Dataset section
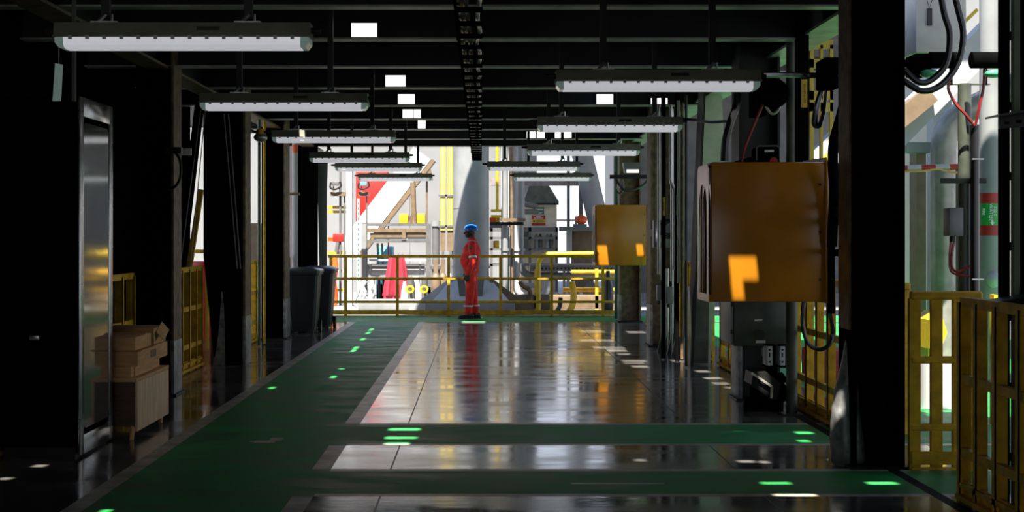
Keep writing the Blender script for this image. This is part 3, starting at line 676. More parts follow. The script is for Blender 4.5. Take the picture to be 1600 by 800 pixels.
build('yoke', M().path([P(1196, 166, 12.5), P(1206, 178, 12.5), P(1216, 172, 12.5), P(1219, 160, 12.5)], .012, 8), HOSE, r)
build('mount', M().box(X(1180, 12.7), X(1198, 12.7), 12.7, 13.0, Z(180, 12.7), Z(112, 12.7)), BLACK, r)
r = thing('wall_box', 'black box with a pale nameplate just above the nearer orange phone hood', 'junction box', tuple(P(1200, 256, 12.4)))
build('body', M().box(X(1182, 12.4), X(1218, 12.4), 12.4, 12.65, Z(256, 12.4), Z(229, 12.4), .02), BLACK, r)
build('rim', M().path([P(1182, 250, 12.39), P(1182, 231, 12.39), P(1186, 228, 12.39), P(1214, 228, 12.39), P(1218, 231, 12.39), P(1218, 250, 12.39)], .007, 6, 0), GREY, r)
build('nameplate', M().box(X(1195, 12.39), X(1209, 12.39), 12.385, 12.4, Z(237.5, 12.39), Z(234, 12.39)), PAPER, r)
build('button', M().cyl(P(1209, 252, 12.4), P(1209, 252, 12.36), .035), RED, r)
build('mount', M().box(X(1190, 12.5), X(1210, 12.5), 12.6, 13.85, Z(250, 12.5), Z(240, 12.5)), BLACK, r)
single('cable', M().path([P(1158, 256, 12.4), P(1166, 225, 12.4), P(1180, 190, 12.4), P(1192, 163, 12.4)], .012, 6), REDC, 'thin red cable slanting up behind the nearer phone hood', 'cable')
single('cable', M().path([P(1132, 252, 12.5), P(1134, 220, 12.5), P(1142, 190, 12.5), P(1152, 160, 12.5), P(1150, 130, 12.5)], .035, 8), RUBBER, 'thick black cable bundle hanging left of the loudspeaker', 'cable')
single('cable', M().path([P(1068, 186, 13.5), P(1090, 188, 13.3), P(1110, 191, 13), P(1134, 190, 12.6)], .014, 6), RUBBER, 'thin black cable from the second right strip lamp to the cable bundle', 'cable')
single('cable', M().path([P(1190, 117, 10.6), P(1230, 117, 11), P(1280, 118, 11), P(1318, 117, 10.4)], .022, 6), RUBBER, 'straight black cable from the nearest right strip lamp to the foreground column', 'cable')
m = M()
for k in range(4):
    m.path([P(1285-k, 140, 10.9), P(1279-k*1.5, 165, 10.9-.02*k), P(1274-k*2+2, 192, 10.9), P(1281-k, 198, 10.9), P(1288-k*.5, 175, 10.9), P(1291, 140, 10.9)], .012, 6, 4)
single('cable_coil', m, RUBBER, 'long looped coil of black cable beside the big foreground column', 'cable')
r = thing('junction_box', 'black junction box against the upper left side of the big foreground column', 'junction box', tuple(P(1296, 130, 10.6)))
build('body', M().box(X(1284, 10.6), X(1312, 10.6), 10.5, 10.8, Z(138, 10.6), Z(92, 10.6), .012), BLACK, r)
build('arm', M().box(X(1306, 10.4), 2.58, 10.1, 10.55, Z(118, 10.4), Z(108, 10.4)), BLACK, r)
# gear above the farther hood
r = thing('flood_lamp', 'grey floodlight on a crossbar above the farther orange phone hood', 'lamp', tuple(P(989, 277, 24)))
build('case', M().prism([(X(974, 24), Z(254, 24)), (X(1002, 24), Z(254, 24)), (X(999, 24), Z(270, 24)), (X(977, 24), Z(270, 24))], 'y', 24, 24.25), GREY, r)
build('glass', M().box(X(979, 24), X(998, 24), 23.99, 24.0, Z(270, 24), Z(265, 24)), FLOOD, r)
build('crossbar', M().box(X(953, 24), X(1016, 24), 24.0, 24.06, Z(279, 24), Z(273, 24)), SOOT, r)
single('cable', M().path([P(962, 280, 24), P(975, 296, 24), P(990, 296, 24), P(1004, 290, 24), P(1014, 280, 24)], .022, 6), RUBBER, 'drooping black cable below the floodlight crossbar', 'cable')
single('cable', M().path([P(965, 280, 24.1), P(963, 295, 24.1), P(968, 302, 24.1), P(974, 295, 24.1), P(972, 280, 24.1)], .014, 6), RUBBER, 'small black cable loop left below the floodlight crossbar', 'cable')

# right picture edge: tray and brackets
r = thing('cable_tray', 'tall dark vertical cable tray with pale rail at the right picture edge', 'cable tray', (3.2, 8.5, 0))
build('side_rail', M().box(X(1561, 8.5), X(1578, 8.5), 8.5, 8.52, .0, 3.74), BLACK, r)
build('pale_rail', M().box(X(1581, 8.5), X(1590, 8.5), 8.46, 8.52, .0, 3.74), PALE, r)
build('side_rail', M().box(X(1591, 8.5), X(1625, 8.5), 8.5, 8.52, .0, 3.74), BLACK, r)
for i in range(8): build('rung', M().box(X(1570, 8.5), X(1600, 8.5), 8.505, 8.53, .25+i*.42, .3+i*.42), SOOT, r)
for py0, py1, px0 in ((169, 204, 1561), (455, 475, 1560)):
    b = M().prism([(X(px0, 8.4), Z(py0+13, 8.4)), (X(1625, 8.4), Z(py0+6, 8.4)), (X(1625, 8.4), Z(py0+27, 8.4)), (X(px0, 8.4), Z(py0+32, 8.4))], 'y', 8.40, 8.42)
    b.prism([(X(px0-20, 8.4), Z(py0+14, 8.4)), (X(1625, 8.4), Z(py0, 8.4)), (X(1625, 8.4), Z(py0+4, 8.4)), (X(px0-20, 8.4), Z(py0+17, 8.4))], 'y', 8.2, 8.42)
    k = build('slotted_bracket', b, STEEL if py0 < 300 else DGREEN, r)
    build('slot', M().box(X(1570, 8.39), X(1577, 8.39), 8.392, 8.401, Z(py0+25, 8.39), Z(py0+21, 8.39)), INK, k); build('slot', M().box(X(1588, 8.39), X(1597, 8.39), 8.392, 8.401, Z(py0+23, 8.39), Z(py0+18, 8.39)), INK, k)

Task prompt
Reproduce the full listing above verbatim, with no pictures included.

Result of this task
Keep writing the Blender script for this image. This is part 3, starting at line 676. More parts follow. The script is for Blender 4.5. Take the picture to be 1600 by 800 pixels.
build('yoke', M().path([P(1196, 166, 12.5), P(1206, 178, 12.5), P(1216, 172, 12.5), P(1219, 160, 12.5)], .012, 8), HOSE, r)
build('mount', M().box(X(1180, 12.7), X(1198, 12.7), 12.7, 13.0, Z(180, 12.7), Z(112, 12.7)), BLACK, r)
r = thing('wall_box', 'black box with a pale nameplate just above the nearer orange phone hood', 'junction box', tuple(P(1200, 256, 12.4)))
build('body', M().box(X(1182, 12.4), X(1218, 12.4), 12.4, 12.65, Z(256, 12.4), Z(229, 12.4), .02), BLACK, r)
build('rim', M().path([P(1182, 250, 12.39), P(1182, 231, 12.39), P(1186, 228, 12.39), P(1214, 228, 12.39), P(1218, 231, 12.39), P(1218, 250, 12.39)], .007, 6, 0), GREY, r)
build('nameplate', M().box(X(1195, 12.39), X(1209, 12.39), 12.385, 12.4, Z(237.5, 12.39), Z(234, 12.39)), PAPER, r)
build('button', M().cyl(P(1209, 252, 12.4), P(1209, 252, 12.36), .035), RED, r)
build('mount', M().box(X(1190, 12.5), X(1210, 12.5), 12.6, 13.85, Z(250, 12.5), Z(240, 12.5)), BLACK, r)
single('cable', M().path([P(1158, 256, 12.4), P(1166, 225, 12.4), P(1180, 190, 12.4), P(1192, 163, 12.4)], .012, 6), REDC, 'thin red cable slanting up behind the nearer phone hood', 'cable')
single('cable', M().path([P(1132, 252, 12.5), P(1134, 220, 12.5), P(1142, 190, 12.5), P(1152, 160, 12.5), P(1150, 130, 12.5)], .035, 8), RUBBER, 'thick black cable bundle hanging left of the loudspeaker', 'cable')
single('cable', M().path([P(1068, 186, 13.5), P(1090, 188, 13.3), P(1110, 191, 13), P(1134, 190, 12.6)], .014, 6), RUBBER, 'thin black cable from the second right strip lamp to the cable bundle', 'cable')
single('cable', M().path([P(1190, 117, 10.6), P(1230, 117, 11), P(1280, 118, 11), P(1318, 117, 10.4)], .022, 6), RUBBER, 'straight black cable from the nearest right strip lamp to the foreground column', 'cable')
m = M()
for k in range(4):
    m.path([P(1285-k, 140, 10.9), P(1279-k*1.5, 165, 10.9-.02*k), P(1274-k*2+2, 192, 10.9), P(1281-k, 198, 10.9), P(1288-k*.5, 175, 10.9), P(1291, 140, 10.9)], .012, 6, 4)
single('cable_coil', m, RUBBER, 'long looped coil of black cable beside the big foreground column', 'cable')
r = thing('junction_box', 'black junction box against the upper left side of the big foreground column', 'junction box', tuple(P(1296, 130, 10.6)))
build('body', M().box(X(1284, 10.6), X(1312, 10.6), 10.5, 10.8, Z(138, 10.6), Z(92, 10.6), .012), BLACK, r)
build('arm', M().box(X(1306, 10.4), 2.58, 10.1, 10.55, Z(118, 10.4), Z(108, 10.4)), BLACK, r)
# gear above the farther hood
r = thing('flood_lamp', 'grey floodlight on a crossbar above the farther orange phone hood', 'lamp', tuple(P(989, 277, 24)))
build('case', M().prism([(X(974, 24), Z(254, 24)), (X(1002, 24), Z(254, 24)), (X(999, 24), Z(270, 24)), (X(977, 24), Z(270, 24))], 'y', 24, 24.25), GREY, r)
build('glass', M().box(X(979, 24), X(998, 24), 23.99, 24.0, Z(270, 24), Z(265, 24)), FLOOD, r)
build('crossbar', M().box(X(953, 24), X(1016, 24), 24.0, 24.06, Z(279, 24), Z(273, 24)), SOOT, r)
single('cable', M().path([P(962, 280, 24), P(975, 296, 24), P(990, 296, 24), P(1004, 290, 24), P(1014, 280, 24)], .022, 6), RUBBER, 'drooping black cable below the floodlight crossbar', 'cable')
single('cable', M().path([P(965, 280, 24.1), P(963, 295, 24.1), P(968, 302, 24.1), P(974, 295, 24.1), P(972, 280, 24.1)], .014, 6), RUBBER, 'small black cable loop left below the floodlight crossbar', 'cable')

# right picture edge: tray and brackets
r = thing('cable_tray', 'tall dark vertical cable tray with pale rail at the right picture edge', 'cable tray', (3.2, 8.5, 0))
build('side_rail', M().box(X(1561, 8.5), X(1578, 8.5), 8.5, 8.52, .0, 3.74), BLACK, r)
build('pale_rail', M().box(X(1581, 8.5), X(1590, 8.5), 8.46, 8.52, .0, 3.74), PALE, r)
build('side_rail', M().box(X(1591, 8.5), X(1625, 8.5), 8.5, 8.52, .0, 3.74), BLACK, r)
for i in range(8): build('rung', M().box(X(1570, 8.5), X(1600, 8.5), 8.505, 8.53, .25+i*.42, .3+i*.42), SOOT, r)
for py0, py1, px0 in ((169, 204, 1561), (455, 475, 1560)):
    b = M().prism([(X(px0, 8.4), Z(py0+13, 8.4)), (X(1625, 8.4), Z(py0+6, 8.4)), (X(1625, 8.4), Z(py0+27, 8.4)), (X(px0, 8.4), Z(py0+32, 8.4))], 'y', 8.40, 8.42)
    b.prism([(X(px0-20, 8.4), Z(py0+14, 8.4)), (X(1625, 8.4), Z(py0, 8.4)), (X(1625, 8.4), Z(py0+4, 8.4)), (X(px0-20, 8.4), Z(py0+17, 8.4))], 'y', 8.2, 8.42)
    k = build('slotted_bracket', b, STEEL if py0 < 300 else DGREEN, r)
    build('slot', M().box(X(1570, 8.39), X(1577, 8.39), 8.392, 8.401, Z(py0+25, 8.39), Z(py0+21, 8.39)), INK, k); build('slot', M().box(X(1588, 8.39), X(1597, 8.39), 8.392, 8.401, Z(py0+23, 8.39), Z(py0+18, 8.39)), INK, k)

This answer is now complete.